_What is expected_
Skip the pictures and extract all of the lines exactly as written.

++++++++

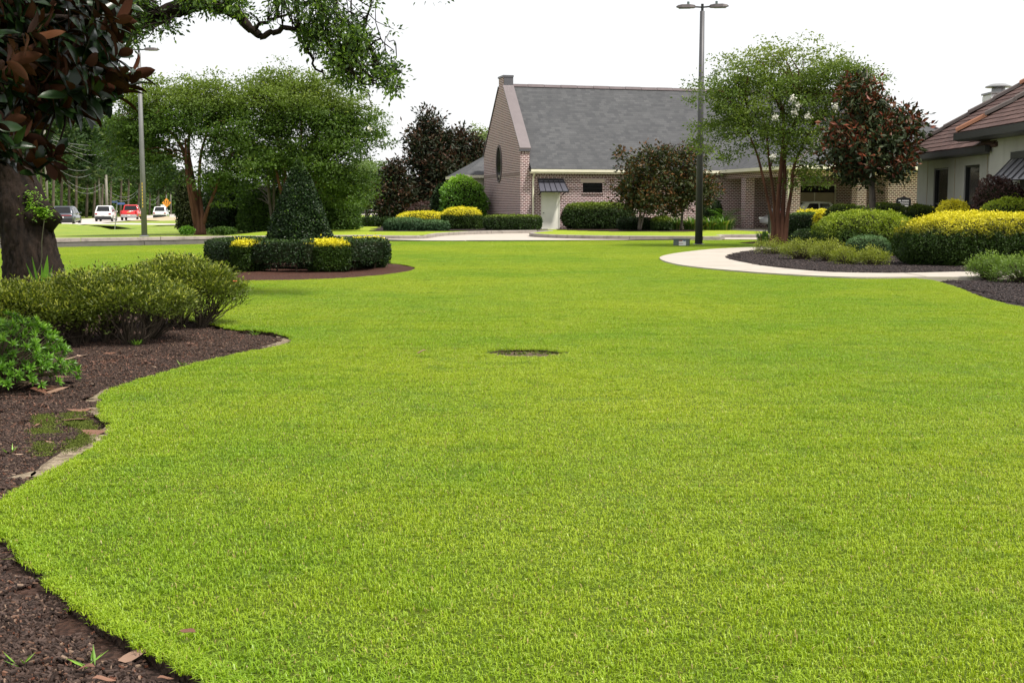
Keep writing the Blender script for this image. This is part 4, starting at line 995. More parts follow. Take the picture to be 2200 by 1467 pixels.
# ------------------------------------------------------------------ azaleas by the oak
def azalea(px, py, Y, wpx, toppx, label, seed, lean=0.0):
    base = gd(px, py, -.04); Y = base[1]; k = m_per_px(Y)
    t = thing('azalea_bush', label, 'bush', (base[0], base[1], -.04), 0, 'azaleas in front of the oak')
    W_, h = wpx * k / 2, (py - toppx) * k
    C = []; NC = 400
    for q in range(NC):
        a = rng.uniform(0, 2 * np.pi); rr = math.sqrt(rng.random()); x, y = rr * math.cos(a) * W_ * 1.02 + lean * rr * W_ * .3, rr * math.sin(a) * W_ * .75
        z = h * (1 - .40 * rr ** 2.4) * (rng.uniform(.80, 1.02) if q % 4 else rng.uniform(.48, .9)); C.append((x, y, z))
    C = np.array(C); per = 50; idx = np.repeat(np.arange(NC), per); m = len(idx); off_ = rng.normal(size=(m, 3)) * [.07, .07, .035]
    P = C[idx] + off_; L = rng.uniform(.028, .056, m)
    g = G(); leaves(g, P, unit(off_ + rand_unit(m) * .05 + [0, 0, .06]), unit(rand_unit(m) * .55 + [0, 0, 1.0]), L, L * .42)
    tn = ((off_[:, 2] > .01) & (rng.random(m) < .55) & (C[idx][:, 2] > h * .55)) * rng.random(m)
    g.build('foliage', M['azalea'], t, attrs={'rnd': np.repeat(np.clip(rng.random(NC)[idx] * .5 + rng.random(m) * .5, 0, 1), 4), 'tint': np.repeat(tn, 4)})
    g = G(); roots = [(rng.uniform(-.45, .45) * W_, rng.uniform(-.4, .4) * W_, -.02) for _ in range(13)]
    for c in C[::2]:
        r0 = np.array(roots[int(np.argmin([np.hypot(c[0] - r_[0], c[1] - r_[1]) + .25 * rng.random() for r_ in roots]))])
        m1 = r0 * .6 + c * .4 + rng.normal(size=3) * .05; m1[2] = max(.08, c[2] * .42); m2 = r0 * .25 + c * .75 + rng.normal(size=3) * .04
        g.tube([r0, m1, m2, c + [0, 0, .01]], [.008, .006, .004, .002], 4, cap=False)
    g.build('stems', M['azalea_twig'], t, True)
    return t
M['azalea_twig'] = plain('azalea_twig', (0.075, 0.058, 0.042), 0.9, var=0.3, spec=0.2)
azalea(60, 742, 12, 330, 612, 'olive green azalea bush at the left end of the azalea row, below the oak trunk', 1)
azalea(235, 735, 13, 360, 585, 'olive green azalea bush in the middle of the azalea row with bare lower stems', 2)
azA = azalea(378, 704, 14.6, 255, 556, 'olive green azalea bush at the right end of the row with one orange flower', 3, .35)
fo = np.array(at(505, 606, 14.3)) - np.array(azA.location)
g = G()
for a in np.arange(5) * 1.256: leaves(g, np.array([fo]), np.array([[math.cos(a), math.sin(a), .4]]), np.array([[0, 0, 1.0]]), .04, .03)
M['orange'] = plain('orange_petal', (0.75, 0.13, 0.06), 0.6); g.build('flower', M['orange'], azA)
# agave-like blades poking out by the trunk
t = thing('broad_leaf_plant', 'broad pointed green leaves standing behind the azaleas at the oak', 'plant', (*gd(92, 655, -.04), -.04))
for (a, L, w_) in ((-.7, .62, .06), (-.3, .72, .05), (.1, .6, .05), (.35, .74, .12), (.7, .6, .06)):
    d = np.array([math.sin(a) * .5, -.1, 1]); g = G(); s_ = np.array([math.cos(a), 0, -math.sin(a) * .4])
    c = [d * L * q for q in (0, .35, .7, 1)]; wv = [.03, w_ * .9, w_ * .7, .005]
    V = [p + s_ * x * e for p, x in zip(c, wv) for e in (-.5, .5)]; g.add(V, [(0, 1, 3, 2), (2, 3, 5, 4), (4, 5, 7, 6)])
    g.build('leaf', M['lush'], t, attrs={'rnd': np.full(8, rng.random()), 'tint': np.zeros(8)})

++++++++

_Output of the task_
Keep writing the Blender script for this image. This is part 4, starting at line 995. More parts follow. Take the picture to be 2200 by 1467 pixels.
# ------------------------------------------------------------------ azaleas by the oak
def azalea(px, py, Y, wpx, toppx, label, seed, lean=0.0):
    base = gd(px, py, -.04); Y = base[1]; k = m_per_px(Y)
    t = thing('azalea_bush', label, 'bush', (base[0], base[1], -.04), 0, 'azaleas in front of the oak')
    W_, h = wpx * k / 2, (py - toppx) * k
    C = []; NC = 400
    for q in range(NC):
        a = rng.uniform(0, 2 * np.pi); rr = math.sqrt(rng.random()); x, y = rr * math.cos(a) * W_ * 1.02 + lean * rr * W_ * .3, rr * math.sin(a) * W_ * .75
        z = h * (1 - .40 * rr ** 2.4) * (rng.uniform(.80, 1.02) if q % 4 else rng.uniform(.48, .9)); C.append((x, y, z))
    C = np.array(C); per = 50; idx = np.repeat(np.arange(NC), per); m = len(idx); off_ = rng.normal(size=(m, 3)) * [.07, .07, .035]
    P = C[idx] + off_; L = rng.uniform(.028, .056, m)
    g = G(); leaves(g, P, unit(off_ + rand_unit(m) * .05 + [0, 0, .06]), unit(rand_unit(m) * .55 + [0, 0, 1.0]), L, L * .42)
    tn = ((off_[:, 2] > .01) & (rng.random(m) < .55) & (C[idx][:, 2] > h * .55)) * rng.random(m)
    g.build('foliage', M['azalea'], t, attrs={'rnd': np.repeat(np.clip(rng.random(NC)[idx] * .5 + rng.random(m) * .5, 0, 1), 4), 'tint': np.repeat(tn, 4)})
    g = G(); roots = [(rng.uniform(-.45, .45) * W_, rng.uniform(-.4, .4) * W_, -.02) for _ in range(13)]
    for c in C[::2]:
        r0 = np.array(roots[int(np.argmin([np.hypot(c[0] - r_[0], c[1] - r_[1]) + .25 * rng.random() for r_ in roots]))])
        m1 = r0 * .6 + c * .4 + rng.normal(size=3) * .05; m1[2] = max(.08, c[2] * .42); m2 = r0 * .25 + c * .75 + rng.normal(size=3) * .04
        g.tube([r0, m1, m2, c + [0, 0, .01]], [.008, .006, .004, .002], 4, cap=False)
    g.build('stems', M['azalea_twig'], t, True)
    return t
M['azalea_twig'] = plain('azalea_twig', (0.075, 0.058, 0.042), 0.9, var=0.3, spec=0.2)
azalea(60, 742, 12, 330, 612, 'olive green azalea bush at the left end of the azalea row, below the oak trunk', 1)
azalea(235, 735, 13, 360, 585, 'olive green azalea bush in the middle of the azalea row with bare lower stems', 2)
azA = azalea(378, 704, 14.6, 255, 556, 'olive green azalea bush at the right end of the row with one orange flower', 3, .35)
fo = np.array(at(505, 606, 14.3)) - np.array(azA.location)
g = G()
for a in np.arange(5) * 1.256: leaves(g, np.array([fo]), np.array([[math.cos(a), math.sin(a), .4]]), np.array([[0, 0, 1.0]]), .04, .03)
M['orange'] = plain('orange_petal', (0.75, 0.13, 0.06), 0.6); g.build('flower', M['orange'], azA)
# agave-like blades poking out by the trunk
t = thing('broad_leaf_plant', 'broad pointed green leaves standing behind the azaleas at the oak', 'plant', (*gd(92, 655, -.04), -.04))
for (a, L, w_) in ((-.7, .62, .06), (-.3, .72, .05), (.1, .6, .05), (.35, .74, .12), (.7, .6, .06)):
    d = np.array([math.sin(a) * .5, -.1, 1]); g = G(); s_ = np.array([math.cos(a), 0, -math.sin(a) * .4])
    c = [d * L * q for q in (0, .35, .7, 1)]; wv = [.03, w_ * .9, w_ * .7, .005]
    V = [p + s_ * x * e for p, x in zip(c, wv) for e in (-.5, .5)]; g.add(V, [(0, 1, 3, 2), (2, 3, 5, 4), (4, 5, 7, 6)])
    g.build('leaf', M['lush'], t, attrs={'rnd': np.full(8, rng.random()), 'tint': np.zeros(8)})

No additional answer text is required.